-- Start --
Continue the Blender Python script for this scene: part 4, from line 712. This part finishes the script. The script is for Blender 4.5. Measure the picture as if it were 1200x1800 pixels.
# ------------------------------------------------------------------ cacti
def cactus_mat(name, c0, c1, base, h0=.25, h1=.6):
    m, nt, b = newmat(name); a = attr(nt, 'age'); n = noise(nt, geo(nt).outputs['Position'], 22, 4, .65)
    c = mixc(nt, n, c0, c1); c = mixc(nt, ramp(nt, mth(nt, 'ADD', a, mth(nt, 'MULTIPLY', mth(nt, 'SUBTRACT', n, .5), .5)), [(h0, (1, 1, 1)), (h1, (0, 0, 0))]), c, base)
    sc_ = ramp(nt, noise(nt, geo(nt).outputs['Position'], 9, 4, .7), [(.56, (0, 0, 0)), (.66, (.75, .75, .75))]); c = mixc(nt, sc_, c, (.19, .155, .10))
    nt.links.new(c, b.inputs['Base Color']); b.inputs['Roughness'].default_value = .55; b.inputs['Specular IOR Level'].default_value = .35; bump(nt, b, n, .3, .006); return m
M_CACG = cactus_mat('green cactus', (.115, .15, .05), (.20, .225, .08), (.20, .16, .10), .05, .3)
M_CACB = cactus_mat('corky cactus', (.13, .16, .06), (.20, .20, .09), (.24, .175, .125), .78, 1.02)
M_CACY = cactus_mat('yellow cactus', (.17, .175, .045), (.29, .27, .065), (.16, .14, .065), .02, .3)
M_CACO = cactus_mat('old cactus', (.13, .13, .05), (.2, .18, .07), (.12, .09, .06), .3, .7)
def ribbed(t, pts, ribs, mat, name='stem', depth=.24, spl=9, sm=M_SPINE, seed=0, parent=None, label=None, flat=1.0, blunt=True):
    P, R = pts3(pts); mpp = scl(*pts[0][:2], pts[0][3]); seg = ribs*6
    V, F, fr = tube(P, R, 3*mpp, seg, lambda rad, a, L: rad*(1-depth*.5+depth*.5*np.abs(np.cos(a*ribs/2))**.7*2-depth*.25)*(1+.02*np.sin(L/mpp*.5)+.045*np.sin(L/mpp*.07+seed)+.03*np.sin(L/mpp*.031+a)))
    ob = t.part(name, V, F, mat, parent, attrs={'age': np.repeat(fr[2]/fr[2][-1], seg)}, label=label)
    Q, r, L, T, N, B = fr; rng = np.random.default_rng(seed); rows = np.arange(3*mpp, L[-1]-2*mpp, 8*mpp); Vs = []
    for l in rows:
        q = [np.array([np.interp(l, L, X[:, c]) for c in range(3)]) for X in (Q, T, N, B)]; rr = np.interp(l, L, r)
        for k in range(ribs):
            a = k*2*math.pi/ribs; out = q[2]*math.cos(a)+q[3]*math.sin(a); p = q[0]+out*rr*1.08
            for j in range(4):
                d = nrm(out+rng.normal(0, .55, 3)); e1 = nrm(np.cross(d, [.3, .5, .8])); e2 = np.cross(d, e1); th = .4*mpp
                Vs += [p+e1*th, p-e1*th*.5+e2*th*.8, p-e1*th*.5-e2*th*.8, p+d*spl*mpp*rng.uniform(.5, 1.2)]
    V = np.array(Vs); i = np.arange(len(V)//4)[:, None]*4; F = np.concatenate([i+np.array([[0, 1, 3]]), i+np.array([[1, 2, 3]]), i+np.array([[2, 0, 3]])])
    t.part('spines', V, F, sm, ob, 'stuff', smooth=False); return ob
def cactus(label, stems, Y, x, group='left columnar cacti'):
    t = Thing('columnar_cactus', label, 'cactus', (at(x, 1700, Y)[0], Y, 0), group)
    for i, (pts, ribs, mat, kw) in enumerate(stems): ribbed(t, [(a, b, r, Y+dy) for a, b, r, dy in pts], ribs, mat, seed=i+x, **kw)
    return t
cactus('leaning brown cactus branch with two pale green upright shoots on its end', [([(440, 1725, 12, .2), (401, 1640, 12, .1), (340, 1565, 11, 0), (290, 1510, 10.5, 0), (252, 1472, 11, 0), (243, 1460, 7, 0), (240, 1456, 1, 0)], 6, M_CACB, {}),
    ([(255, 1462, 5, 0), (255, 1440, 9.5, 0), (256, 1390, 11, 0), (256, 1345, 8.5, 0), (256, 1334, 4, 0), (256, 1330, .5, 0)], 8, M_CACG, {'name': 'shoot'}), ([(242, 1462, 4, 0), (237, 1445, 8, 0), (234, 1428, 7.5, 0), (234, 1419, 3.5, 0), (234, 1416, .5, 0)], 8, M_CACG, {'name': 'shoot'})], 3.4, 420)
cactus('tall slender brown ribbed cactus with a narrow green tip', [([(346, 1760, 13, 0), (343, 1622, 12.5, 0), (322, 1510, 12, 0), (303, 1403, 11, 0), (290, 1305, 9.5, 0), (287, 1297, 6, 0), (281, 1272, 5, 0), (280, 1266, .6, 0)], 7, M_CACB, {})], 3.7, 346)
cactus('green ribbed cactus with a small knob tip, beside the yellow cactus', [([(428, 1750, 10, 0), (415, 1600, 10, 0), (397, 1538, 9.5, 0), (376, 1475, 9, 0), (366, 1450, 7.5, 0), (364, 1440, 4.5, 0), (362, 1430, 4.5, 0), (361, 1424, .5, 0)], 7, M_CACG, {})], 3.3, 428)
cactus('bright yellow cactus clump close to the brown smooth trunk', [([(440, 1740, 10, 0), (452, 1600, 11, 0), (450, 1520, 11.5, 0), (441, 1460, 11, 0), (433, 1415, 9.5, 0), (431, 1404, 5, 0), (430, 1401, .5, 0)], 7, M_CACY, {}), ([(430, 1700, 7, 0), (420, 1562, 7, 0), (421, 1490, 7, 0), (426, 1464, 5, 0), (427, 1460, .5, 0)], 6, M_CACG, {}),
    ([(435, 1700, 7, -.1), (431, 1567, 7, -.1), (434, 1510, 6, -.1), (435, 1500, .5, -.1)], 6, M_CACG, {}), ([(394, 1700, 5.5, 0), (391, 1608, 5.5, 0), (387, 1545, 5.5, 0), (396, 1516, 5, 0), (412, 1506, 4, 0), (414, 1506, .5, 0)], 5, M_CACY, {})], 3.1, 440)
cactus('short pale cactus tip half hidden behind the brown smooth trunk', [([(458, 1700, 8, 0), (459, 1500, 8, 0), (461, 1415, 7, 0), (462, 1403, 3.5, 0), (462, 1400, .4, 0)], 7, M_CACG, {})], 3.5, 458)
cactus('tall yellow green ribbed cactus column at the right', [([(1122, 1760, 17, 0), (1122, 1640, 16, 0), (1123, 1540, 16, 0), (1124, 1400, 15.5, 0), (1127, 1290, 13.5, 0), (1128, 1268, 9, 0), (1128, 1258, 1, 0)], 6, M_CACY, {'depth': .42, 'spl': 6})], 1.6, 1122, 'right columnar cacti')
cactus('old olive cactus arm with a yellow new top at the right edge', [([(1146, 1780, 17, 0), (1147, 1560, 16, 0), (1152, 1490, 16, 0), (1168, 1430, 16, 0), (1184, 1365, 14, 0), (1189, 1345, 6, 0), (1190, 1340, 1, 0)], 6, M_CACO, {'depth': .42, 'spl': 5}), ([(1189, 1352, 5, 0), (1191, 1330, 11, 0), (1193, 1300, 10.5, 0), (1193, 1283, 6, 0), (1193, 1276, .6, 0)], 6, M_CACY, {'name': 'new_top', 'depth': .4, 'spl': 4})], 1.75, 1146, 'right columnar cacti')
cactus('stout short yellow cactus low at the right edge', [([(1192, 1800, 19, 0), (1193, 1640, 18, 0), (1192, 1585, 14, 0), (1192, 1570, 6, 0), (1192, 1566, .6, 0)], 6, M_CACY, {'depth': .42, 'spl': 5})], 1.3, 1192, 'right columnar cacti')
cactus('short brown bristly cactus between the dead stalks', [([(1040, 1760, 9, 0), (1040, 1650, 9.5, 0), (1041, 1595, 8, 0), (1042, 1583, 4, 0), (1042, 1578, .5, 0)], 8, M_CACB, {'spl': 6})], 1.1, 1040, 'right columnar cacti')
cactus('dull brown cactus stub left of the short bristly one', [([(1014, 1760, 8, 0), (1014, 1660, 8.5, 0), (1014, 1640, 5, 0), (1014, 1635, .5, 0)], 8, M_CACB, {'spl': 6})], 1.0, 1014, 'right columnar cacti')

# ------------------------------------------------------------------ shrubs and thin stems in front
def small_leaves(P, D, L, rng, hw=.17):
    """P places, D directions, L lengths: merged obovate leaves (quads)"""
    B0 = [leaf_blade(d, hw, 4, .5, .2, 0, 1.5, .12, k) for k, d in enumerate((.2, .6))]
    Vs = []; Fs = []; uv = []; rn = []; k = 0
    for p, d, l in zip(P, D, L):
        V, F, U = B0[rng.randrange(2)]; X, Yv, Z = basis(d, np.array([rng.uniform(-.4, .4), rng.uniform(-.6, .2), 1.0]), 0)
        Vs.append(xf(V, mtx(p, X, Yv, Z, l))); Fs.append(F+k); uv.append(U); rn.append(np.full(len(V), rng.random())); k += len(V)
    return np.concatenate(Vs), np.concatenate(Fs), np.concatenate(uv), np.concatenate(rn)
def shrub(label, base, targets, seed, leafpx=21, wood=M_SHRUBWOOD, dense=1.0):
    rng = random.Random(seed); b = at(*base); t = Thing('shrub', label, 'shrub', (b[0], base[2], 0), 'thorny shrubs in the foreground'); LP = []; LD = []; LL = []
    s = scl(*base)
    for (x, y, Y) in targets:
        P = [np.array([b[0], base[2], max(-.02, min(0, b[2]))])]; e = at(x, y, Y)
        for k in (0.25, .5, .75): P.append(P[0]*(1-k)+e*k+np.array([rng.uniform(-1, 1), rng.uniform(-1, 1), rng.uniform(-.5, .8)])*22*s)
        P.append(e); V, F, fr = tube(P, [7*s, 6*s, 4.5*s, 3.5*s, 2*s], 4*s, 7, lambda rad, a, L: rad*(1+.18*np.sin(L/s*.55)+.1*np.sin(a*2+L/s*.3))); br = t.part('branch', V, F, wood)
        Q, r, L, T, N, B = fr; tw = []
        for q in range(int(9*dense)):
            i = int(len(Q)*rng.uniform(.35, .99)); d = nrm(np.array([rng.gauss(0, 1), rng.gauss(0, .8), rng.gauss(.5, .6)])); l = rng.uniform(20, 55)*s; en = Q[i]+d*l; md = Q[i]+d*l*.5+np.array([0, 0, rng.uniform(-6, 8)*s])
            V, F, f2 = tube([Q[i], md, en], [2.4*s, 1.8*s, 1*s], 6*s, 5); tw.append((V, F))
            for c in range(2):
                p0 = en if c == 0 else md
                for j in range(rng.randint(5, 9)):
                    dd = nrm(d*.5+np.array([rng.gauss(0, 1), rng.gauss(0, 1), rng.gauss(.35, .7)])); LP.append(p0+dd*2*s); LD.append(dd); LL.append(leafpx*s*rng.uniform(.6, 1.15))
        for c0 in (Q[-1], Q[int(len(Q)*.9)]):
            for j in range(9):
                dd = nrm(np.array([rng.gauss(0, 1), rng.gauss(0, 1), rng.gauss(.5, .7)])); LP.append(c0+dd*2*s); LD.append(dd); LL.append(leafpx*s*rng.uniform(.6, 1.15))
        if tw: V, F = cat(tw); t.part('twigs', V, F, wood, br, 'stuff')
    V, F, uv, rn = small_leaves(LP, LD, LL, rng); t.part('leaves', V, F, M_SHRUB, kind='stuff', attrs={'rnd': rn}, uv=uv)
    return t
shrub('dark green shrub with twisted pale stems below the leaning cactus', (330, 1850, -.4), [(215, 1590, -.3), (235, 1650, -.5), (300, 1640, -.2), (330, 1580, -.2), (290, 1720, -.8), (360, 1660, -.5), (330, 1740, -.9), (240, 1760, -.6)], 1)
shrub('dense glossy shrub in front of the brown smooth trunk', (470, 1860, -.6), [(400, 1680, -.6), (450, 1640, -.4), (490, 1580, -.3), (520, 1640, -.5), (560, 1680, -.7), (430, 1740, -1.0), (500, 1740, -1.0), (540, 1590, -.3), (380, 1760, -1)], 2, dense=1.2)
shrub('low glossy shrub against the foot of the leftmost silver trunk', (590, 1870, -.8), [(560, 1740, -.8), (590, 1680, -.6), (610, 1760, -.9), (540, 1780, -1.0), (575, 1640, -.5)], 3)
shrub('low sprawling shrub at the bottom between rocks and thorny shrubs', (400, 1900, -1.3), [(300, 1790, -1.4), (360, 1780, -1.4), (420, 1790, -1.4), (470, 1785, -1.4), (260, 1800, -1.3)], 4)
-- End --
Your objective: Locate all lines holding the word "part", then copy them out.

Solution to the problem:
Continue the Blender Python script for this scene: part 4, from line 712. This part finishes the script. The script is for Blender 4.5. Measure the picture as if it were 1200x1800 pixels.
    ob = t.part(name, V, F, mat, parent, attrs={'age': np.repeat(fr[2]/fr[2][-1], seg)}, label=label)
    t.part('spines', V, F, sm, ob, 'stuff', smooth=False); return ob
        P.append(e); V, F, fr = tube(P, [7*s, 6*s, 4.5*s, 3.5*s, 2*s], 4*s, 7, lambda rad, a, L: rad*(1+.18*np.sin(L/s*.55)+.1*np.sin(a*2+L/s*.3))); br = t.part('branch', V, F, wood)
        if tw: V, F = cat(tw); t.part('twigs', V, F, wood, br, 'stuff')
    V, F, uv, rn = small_leaves(LP, LD, LL, rng); t.part('leaves', V, F, M_SHRUB, kind='stuff', attrs={'rnd': rn}, uv=uv)